Ruji asks:
"I was wondering do you have any advice for someone who can't seem to make their art look finished? Seemingly no matter how much time, effort, or detail I put into an image I can never seem to make my art, from gesture to final, look done. I'm unfortunately self-trained and this is a huge problem that has vexed me for the past 11 years that I can't seem to find an answer for by myself, no matter how much I study the fundamentals."
Ruji,
It's impossible to give you a personal answer, since I don't know anything about you, your art, or what your goals are. So let me address the broader question of finish.
Finish is a very subjective quality in a painting. One artist may want to make the painting appear like an illusion of reality. To that artist, a painting is finished when the illusion betrays no visible brushstrokes. Another artist, wishing to preserve the energy and dynamics of the surface, may regard a work as finished with a lot of loose brushstrokes preserved.
But both of those qualities are superficial. Finish is more than facture. What really matters in making a work finished is whether your inner conception is fully realized. Does it communicate the feeling you wanted? Is it convincing, disturbing, exciting, restful, or compelling?

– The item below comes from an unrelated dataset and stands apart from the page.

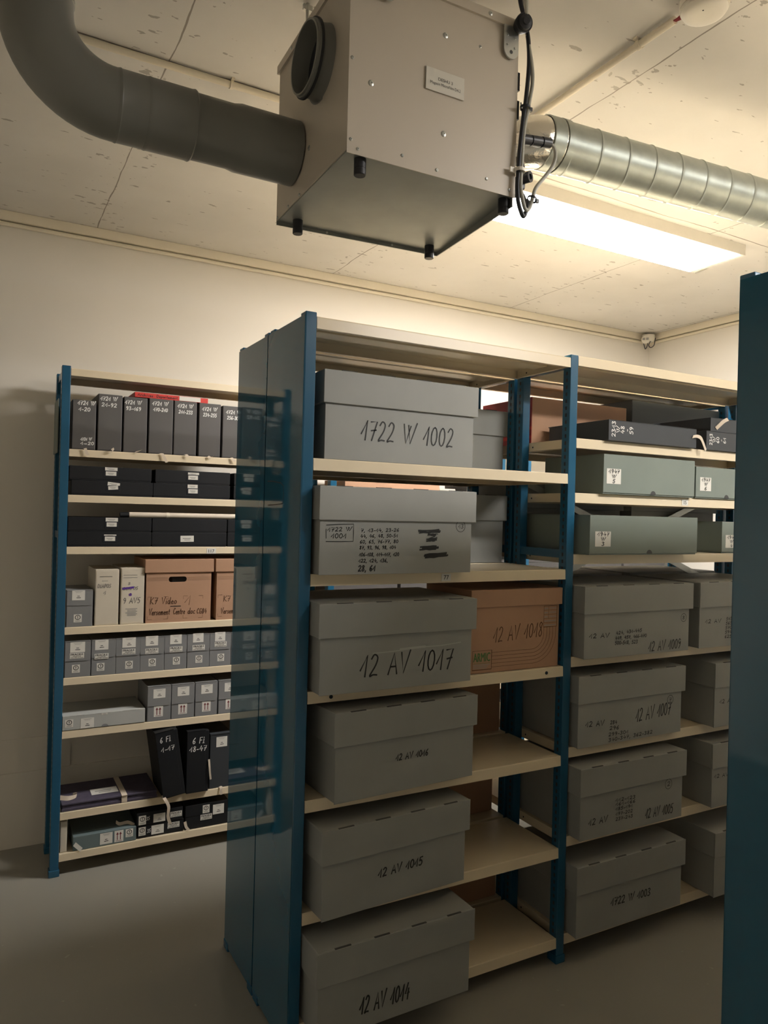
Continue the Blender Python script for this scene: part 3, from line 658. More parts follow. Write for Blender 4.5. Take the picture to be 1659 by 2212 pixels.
# ---- second and third shelf: black flat boxes
FB = [('bottom left',-.484,1.6624,.346,.0655,(( .149,.047,.052,.016,-.05),(.153,.027,.042,.016,.04))),('bottom centre',-.136,1.6624,.360,.0655,((.1565,.048,.047,.017,0),(.1599,.0240,.044,.020,0))),
      ('top left',-.493,1.7284,.348,.0625,((.1462,.046,.053,.0150,0),(.1493,.0245,.045,.0185,0))),('top centre',-.128,1.7284,.351,.0625,((.1486,.044,.052,.0115,0),(.1503,.0220,.045,.0195,0))),
      ('bottom right',.243,1.6624,.35,.0655,()),('top right',.243,1.7284,.35,.0625,())]
FC = [('bottom left',-.495,1.4354,.356,.0655,((.151,.0480,.052,.0065,0),(.1542,.0260,.044,.0195,0))),('bottom centre',-.137,1.4354,.350,.0655,((.1307,.0225,.062,.0285,.01),)),
      ('top left',-.494,1.5014,.354,.0645,((.1552,.0470,.052,.0165,0),(.1593,.0240,.043,.0190,0))),('top centre',-.136,1.5014,.349,.0645,()),
      ('bottom right',.218,1.4354,.35,.0655,()),('top right',.218,1.5014,.35,.0645,())]
for sh_, rows, lab in (('second', FB, 'second shelf'), ('third', FC, 'shelf above number 117')):
    for pos, x, z, w_, h, ls in rows:
        lb = 'black flat box, %s of the pile on the %s' % (pos, lab) if ls else ('plain black flat box, %s on the %s' % (pos, lab))
        t = thing('black_flat_box', lb, 'box', (x, YF, z), 0, 'black flat boxes in the back rack')
        MB().box(.002, w_-.002, .001, .24, 0, h-.002, 0, .0012).build('tray', M_BLK, t)
        MB().box(0, w_, 0, .242, h*.10, h, 0, .0015).build('lid', M_BLK, t)
        for i, (lx, lz, lw, lh, tilt) in enumerate(ls):
            if i == 1:
                MB().box(lx-.008, lx+lw+.008, -.0010, -.0001, lz-.006, lz+lh+.004, 0, .0004).build('label_holder', M_PLUG, t)
            s = sticker(t, 'SLIP', 0, 0, lw, lh); s.location = (lx, -.0012 if i == 1 else -.0002, lz); s.rotation_euler = (0, -tilt*2, 0)
t = thing('rolled_document', 'long pale paper roll with a tape band, lying on black boxes', 'roll', (-.236,1.475,1.5797))
MB().tube([(0,0,0),(.62,0,.0)], .0128, 18).build('paper_roll', M_TUBE, t)
MB().tube([(.165,0,0),(.180,0,0)], .0140, 18).build('tape_band', M_TRIM, t)
MB().tube([(-.040,0,-.001),(-.0005,0,0)], .0118, 16).build('end_cap', M_BLK, t)

# ---- fourth shelf
def flip_box(label, x, z, w_, h, stick, D=.24, m=None, group=None, y=0.0, flap=.50):
    m = m or M_GBOX
    t = thing('flip_lid_box', label, 'box', (x, YF+y, z), 0, group)
    MB().box(0, w_, .0, D, 0, h-.002, 0, .0015).build('box_body', m, t)
    zb = h*(1-flap); r_ = .016; b = MB()
    pr = [(0,h),(0,zb+.001)] + [(w_-r_+r_*math.sin(math.radians(a)), zb+r_*(1-math.cos(math.radians(a)))) for a in range(0, 91, 15)] + [(w_,h)]
    n = len(pr); f = [(p[0],-.0022,p[1]) for p in pr]; k = [(p[0],.0005,p[1]) for p in pr]
    b.add(f+k, [tuple(range(n)), tuple(range(2*n-1, n-1, -1))] + [(i, n+i, n+(i+1)%n, (i+1)%n) for i in range(n)])
    b.box(0, w_, -.0022, D, h-.003, h, 0, .0008); b.build('flap_lid', m, t)
    for kind, lx, lz, lw, lh in stick:
        sticker(t, kind, lx, lz, lw, lh, -.0022 if lz > zb-.03 and kind != 'WARN' and kind != 'UP' else 0.0)
    return t
Z4 = 1.0841
flip_box('small grey flip-lid box at the left end of the shelf, beside the white boxes', -.490, Z4, .106, .160, [('LABEL',.020,.1165,.053,.043),('WARN',.029,.0200,.033,.0345)], flap=.42)
def white_box(label, x, w_, h, rows):
    t = thing('white_archive_box', label, 'box', (x, YF+.008, Z4)); MB().box(0, w_, 0, .26, 0, h, 0, .0015).build('box_body', M_IVORY, t)
    MB().box(.003, w_-.003, -.0008, .0004, .004, h-.006, 0, .0004).build('front_flap', M_IVORY, t)
    b = MB()
    for q in rows: q(b)
    b.build('handwriting', [M_PENCIL, M_INKP, M_INKL, M_INK], t); return t
O_ = (0,-.0008,0)
white_box('white upright box pencilled DIAPOS 1', -.374, .100, .249, [lambda b: write(b,'DIAPOS',.009,.168,.066,.168,.0160,.0017,O_), lambda b: write(b,'1',.034,.138,.045,.138,.016,.0017,O_),
    lambda b: b.ribbon([(.018,.217),(.070,.217)],.0022,O_,UX,UZ,.0005,3), lambda b: b.ribbon([(.028,.198),(.052,.198)],.0016,O_,UX,UZ,.0005,0)])
white_box('white upright box marked 9 AV 5 with a violet crossed-out word', -.265, .102, .255, [lambda b: write(b,'9 AV5',.010,.094,.084,.0945,.0245,.0024,O_),
    lambda b: write(b,'DIAPOS',.010,.1545,.074,.1565,.013,.0017,O_), lambda b: [b.ribbon([(.006,.158+.0022*j),(.056,.1635+.0022*j)],.0020,O_,UX,UZ,.0009,1) for j in range(4)],
    lambda b: write(b,'2',.036,.1285,.046,.1285,.011,.0017,O_,m=1), lambda b: [b.ribbon([(.034,.131+.003*j),(.048,.130+.003*j)],.0015,O_,UX,UZ,.0009,1) for j in range(3)],
    lambda b: [b.ribbon([(.010,.222-.011*j),(.070,.222-.011*j)],.0016,O_,UX,UZ,.0005,0) for j in range(2)], lambda b: write(b,'s',.030,.178,.040,.178,.022,.0015,O_),
    lambda b: [b.ribbon([(.030 if j % 3 else .022,.069-.006*j),(.066 if j % 2 else .072,.069-.006*j)],.0032,O_,UX,UZ,.0005,2) for j in range(6)]])
def k7(label, x, w_, texts):
    t = thing('cardboard_archive_box', label, 'box', (x, YF+.004, Z4)); h = .293; hc, hz = .142, .199
    b = MB(); a0, a1, c0, c1 = hc-.042, hc+.042, hz-.013, hz+.013
    b.box(0, w_, .004, .005, 0, .002).box(0, .004, .004, .27, 0, h-.004).box(w_-.004, w_, .004, .27, 0, h-.004).box(0, w_, .266, .27, 0, h-.004).box(0, w_, .004, .27, 0, .004)
    # front sheet with a rounded hand hole
    ring = []; 
    for k in range(24):
        a = 2*math.pi*k/24; cx = hc+(.029 if math.cos(a) > 0 else -.029); ring.append((cx+.013*math.cos(a), hz+.013*math.sin(a)))
    def onrect(p):
        dx, dz = p[0]-hc, p[1]-hz; s = min(((w_-hc) if dx > 0 else hc)/max(abs(dx),1e-6), ((h-.004-hz) if dz > 0 else hz)/max(abs(dz),1e-6)); return (hc+dx*s, hz+dz*s)
    out = [onrect(p) for p in ring]; n = 24
    vs = [(p[0],0,p[1]) for p in ring]+[(p[0],0,p[1]) for p in out]+[(p[0],.004,p[1]) for p in ring]
    fs = [(k,(k+1)%n,n+(k+1)%n,n+k) for k in range(n)]+[(k,2*n+k,2*n+(k+1)%n,(k+1)%n) for k in range(n)]
    for cxz in ((0,0),(w_,0),(w_,h-.004),(0,h-.004)):      # close the corners between neighbouring rays
        vs.append((cxz[0],0,cxz[1]))
    for k in (6, 18):                                      # the straight runs above and below the hole
        fs.append((n+k, n+k+1, 3*n+(3 if k == 6 else 1), 3*n+(2 if k == 6 else 0)))
    for k in range(n):
        p, q = out[k], out[(k+1)%n]
        for ci, cxz in enumerate(((0,0),(w_,0),(w_,h-.004),(0,h-.004))):
            if abs(p[0]-q[0]) > 1e-6 and abs(p[1]-q[1]) > 1e-6 and min(p[0],q[0])-1e-6 <= cxz[0] <= max(p[0],q[0])+1e-6 and min(p[1],q[1])-1e-6 <= cxz[1] <= max(p[1],q[1])+1e-6:
                fs.append((n+k, n+(k+1)%n, 3*n+ci))
    b.add(vs, fs, 0); b.box(hc-.05, hc+.05, .03, .034, hz-.03, hz+.02, 1); b.box(hc-.022, hc+.045, .015, .017, hz-.013, hz+.006, 2)
    for dz in (.010,.016,.022):
        b.ribbon([(.003,hz-.008+dz-.006),(hc-.045,hz-.008+dz-.006)],.0009,(0,0,0),UX,UZ,.0003,3); b.ribbon([(hc+.045,hz-.008+dz-.006),(w_-.003,hz-.008+dz-.006)],.0009,(0,0,0),UX,UZ,.0003,3)
    b.build('box_body', [M_CARD, M_CARDIN, M_GREYD, M_CARDL], t)
    MB().box(-.008, w_+.010, -.006, .276, h-.062, h, 0, .002).build('lid', M_CARD, t)
    b = MB()
    for e in texts: write(b, *e)
    for x0, x1 in ((.008,.100),(.170,.262)):
        for z0, z1, s in ((.016,.030,1),(.120,.106,-1)):
            for xa, xb in ((x0,x0+.020),(x1,x1-.020)): b.ribbon([(xb,z0),(xa,z0),(xa,z1)],.0012,(0,0,0),UX,UZ,.0006)
    b.build('handwriting', M_CARDL, t); return t
t = k7('brown cardboard box marked K7 Video 1, with an open hand hole', -.155, .300, [('K7 Video',.0181,.0875,.1387,.0851,.0300,.0026),('1',.175,.0757,.205,.078,.0440,.0018),('Versement',.0135,.0369,.108,.0362,.0285,.0026),('Centre',.124,.0365,.178,.0362,.0275,.0026),('doc',.192,.036,.225,.036,.027,.0026),('CG84',.234,.0355,.280,.0340,.0235,.0026)])
MB().ribbon([(.112,.0745),(.158,.0735)],.0034,(0,0,0),UX,UZ,.0008).build('pen_underline', M_INK, t)
k7('brown cardboard box marked K7 Video, half hidden by the blue end panel', .172, .300, [('K7 Video',.0344,.0883,.1549,.0882,.0260,.0024),('Versement',.0221,.0291,.115,.0300,.027,.0024),('Centre',.130,.030,.180,.030,.027,.0024)])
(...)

If not—if it's sort of ordinary looking—it may be that your problem is not how the painting was finished, but how it was started. Maybe you need to spend more time in the early stages sketching and planning the work, getting the reference lined up, and knowing exactly where you're headed. The resulting painting may still take some struggle to be born, but hopefully with that preliminary work accomplished, the final painting will come together and it will tell you when it's done.
|
Charcoal study by Sargent for "Heaven" mural
in the Boston Public Library.
Efficient, concise, and a means to an end. |
You also mentioned that you can never seem to make your gesture sketches look finished, either. That seems like a contradiction in terms. Isn't a sketch unfinished by definition? We owe this predicament to our contemporary art culture, which makes a fetish of the sketch, and elevates preliminary studies as completed works worthy of exhibition. We've all seen those drawings from contemporary ateliers that are very laborious, but deliberately leave a foot or an arm in the linear construct stage, which strikes me the same as a carpenter leaving the clapboards off one side of the house.
If you're doing a preliminary study, move fast, capture the essentials, and leave it. Like the study by Sargent above, a study should be a means to an end, not an end in itself.
There's nothing wrong with exhibiting your sketches, but I would caution against being overly conscious of making "sketchy" gestures, and instead focus on capturing as much truth of nature as you can in the time available and let the strokes land where they may.